It is extremely alarming and nearly unbelievable to hear stories how modern cars, approved in all Western markets, use computer vision systems (camera-only) to achieve collision avoidance by applying full braking when image recognition algorithm guesses there is an obstacle present. Having been involved in some robotics years back, my light-professional viewpoint is that cameras cannot be used for automotive collision detection. Not stereoscopic; even less single cameras. Can not. Manufacturers should be legally prevented from pushing such systems into market, because I believe it is fundamentally impossible to design a system which can be proven to improve, not compromise safety.
I would approve systems which use sensor fusion where vision is an assisting factor, but use real distance sensing as well, e.g. ultrasonic or laser time-of-flight / LIDAR.
Randomly applying full braking is something where false positives in rates enough that normal people regularly see this and discuss it in coffee tables is completely unacceptable, by orders of magnitude. But it appears car manufacturers and politicians disagree with me.
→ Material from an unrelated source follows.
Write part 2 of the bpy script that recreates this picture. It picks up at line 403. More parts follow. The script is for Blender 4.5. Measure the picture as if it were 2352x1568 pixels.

The big issue is false sense of security. A well designed system optimized to give as few false positives as possible could increase safety, even if it only detected say 80% of real obstacles, but then if you are going to tell people about this feature, it is going to affect driving patterns, so to compensate, true positive rate must be higher than say 80%, and with cheap-assed and poorly designed sensor technology, that increase comes with the cost of increase in false positives, too.